A contenção dessa enxurrada de divisas estrangeiras faz parte da estratégia para evitar a supervalorização do real, já que esta supervalorização é danosa para Brasil, prejudica a competitividade internacional de nossos produtos e acarreta desindustrialização.

Além da redução da taxa de juros, conduzida pelo Banco Central, o Ministério da Fazenda recorreu ao aumento das alíquotas e de prazos de incidência do IOF (Imposto Sobre Operações Financeiras) sobre capitais especulativos que tentam entrar no Brasil.

Naturalmente, não cabe ao governo dar ouvidos aos rentistas nem aos colonizados que sempre armam uma grita quando julgam que algum protecionismo está sendo aplicado. O governo sabe que o protecionismo, sobretudo em época de crise, não é um bom conselheiro.

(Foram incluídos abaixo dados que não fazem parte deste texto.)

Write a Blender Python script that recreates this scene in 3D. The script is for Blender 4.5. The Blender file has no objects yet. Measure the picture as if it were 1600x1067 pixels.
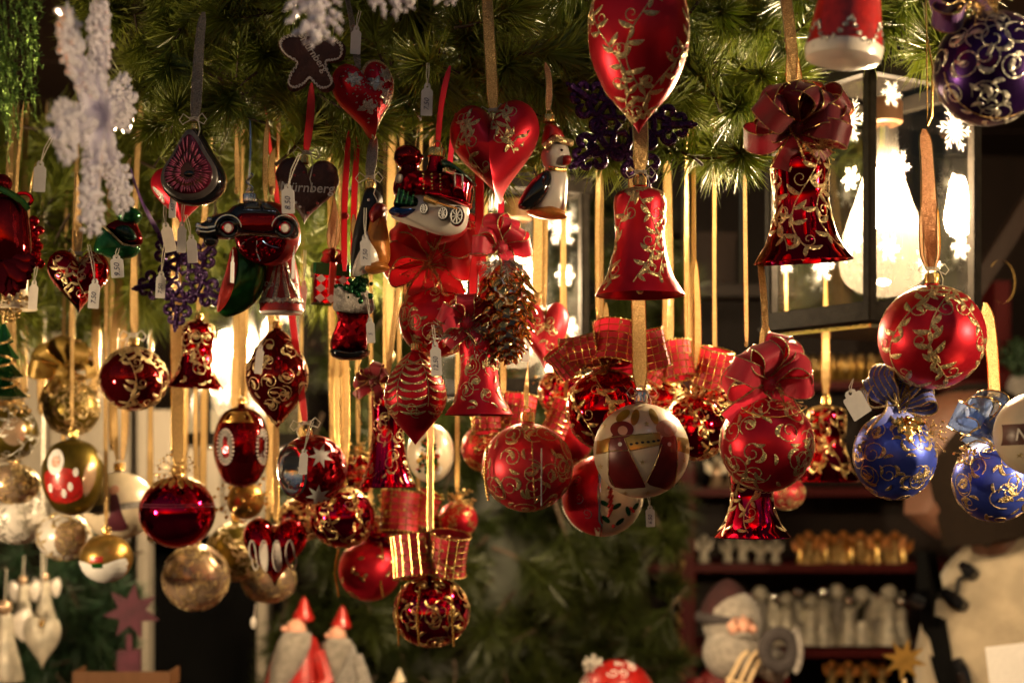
import bpy, math, random
from math import sin, cos, pi, radians, sqrt, exp
from mathutils import Vector, Matrix, Euler
from mathutils.geometry import tessellate_polygon

scene = bpy.context.scene
COL = scene.collection
# ---------------------------------------------------------------- camera
F = 2198.0      # focal length in photo pixels (1600 px wide)
HY = 700.0      # horizon row
CZ = 1.6        # eye height
cd = bpy.data.cameras.new("camera")
cd.sensor_width = 36; cd.lens = F / 1600 * 36
cd.shift_y = (HY - 533.5) / 1600
cd.clip_start = .05; cd.clip_end = 200
cd.dof.use_dof = True; cd.dof.focus_distance = 1.09; cd.dof.aperture_fstop = 5.6; cd.dof.aperture_blades = 0
cam = bpy.data.objects.new("camera", cd); COL.objects.link(cam)
cam.location = (0, 0, CZ); cam.rotation_euler = (radians(90), 0, 0)
scene.camera = cam
# ---------------------------------------------------------------- world: night sky, very dim moon
w = bpy.data.worlds.new("World"); scene.world = w; w.use_nodes = True
nt = w.node_tree
sky = nt.nodes.new('ShaderNodeTexSky'); sky.sky_type = 'NISHITA'; sky.sun_disc = False
sky.sun_elevation = radians(-0.3); sky.sun_rotation = radians(200)
nt.links.new(sky.outputs[0], nt.nodes['Background'].inputs[0])
nt.nodes['Background'].inputs[1].default_value = .09
sl = bpy.data.lights.new("moon", 'SUN'); sl.energy = .02; sl.angle = radians(.5); sl.color = (.75, .85, 1)
so = bpy.data.objects.new("moon", sl); COL.objects.link(so); so.rotation_euler = (radians(40), 0, radians(20))
scene.view_settings.view_transform = 'Standard'; scene.view_settings.look = 'None'
scene.view_settings.gamma = 1; scene.view_settings.use_curve_mapping = False
scene.view_settings.exposure = 1.2
scene.cycles.use_denoising = True
scene.cycles.max_bounces = 8; scene.cycles.diffuse_bounces = 3; scene.cycles.glossy_bounces = 4
scene.cycles.transmission_bounces = 6; scene.cycles.transparent_max_bounces = 16
scene.cycles.caustics_reflective = False; scene.cycles.caustics_refractive = False
scene.cycles.sample_clamp_indirect = 6
BULB = 1700.0
WARM = (1.0, .72, .44)

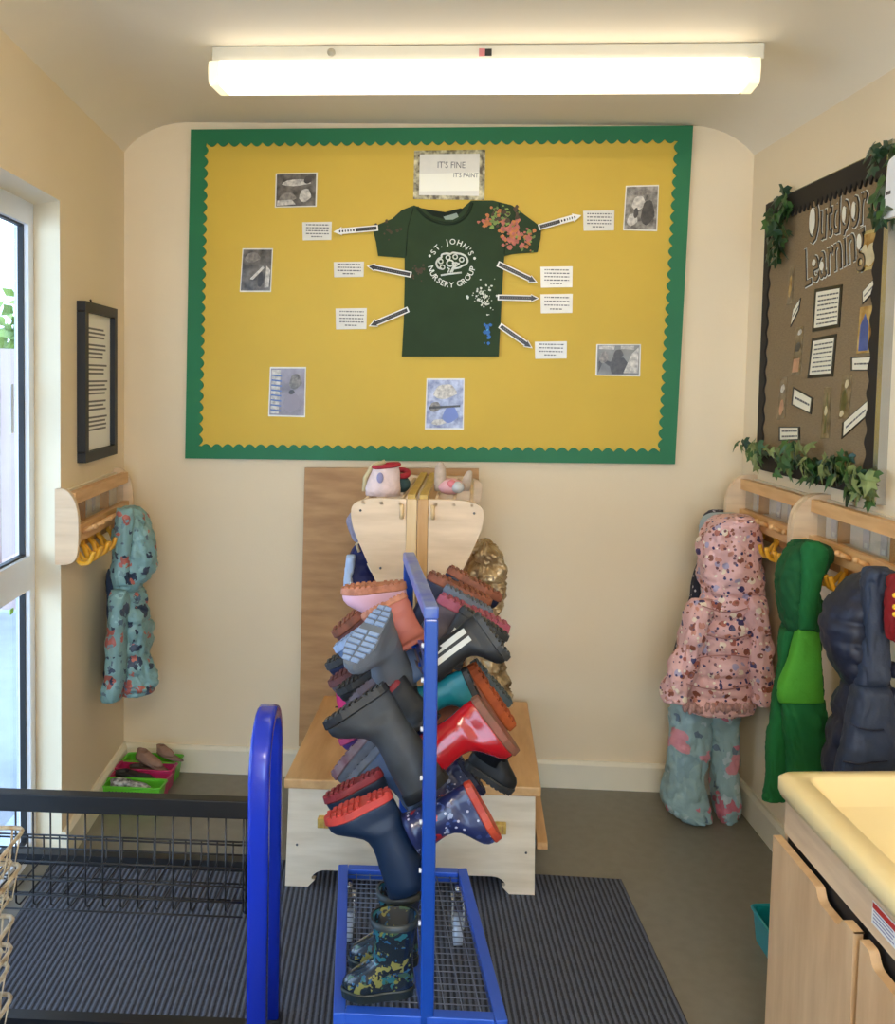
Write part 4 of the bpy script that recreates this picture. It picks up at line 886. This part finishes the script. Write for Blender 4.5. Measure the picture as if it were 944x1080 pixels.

Mas o governo não ignora que americanos e europeus sempre praticaram protecionismo, mesmo quando a situação não era de crise. Cabe ao governo saber dosar as reações brasileiras.

O governo Dilma Rousseff tem cacife para aplicar esta política e obter respostas rápidas.

Pois o Brasil tem reservas cambiais, não depende de capitais especulativos, é credor internacional.

Não guarda a menor semelhança com o governo FHC, que chegou a praticar uma taxa Selic de assombrosos 45% ao ano. E mesmo assim, ou talvez por isso, naquela época tucana, nos primeiros sinais de crise na periferia do capitalismo, em países como México, Rússia e do Sudeste Asiático, o Brasil já estava batendo de pires na mão na porta do FMI. De 2003 para cá o Brasil mudou, mas os saudosos do neoliberalismo parecem não perceber.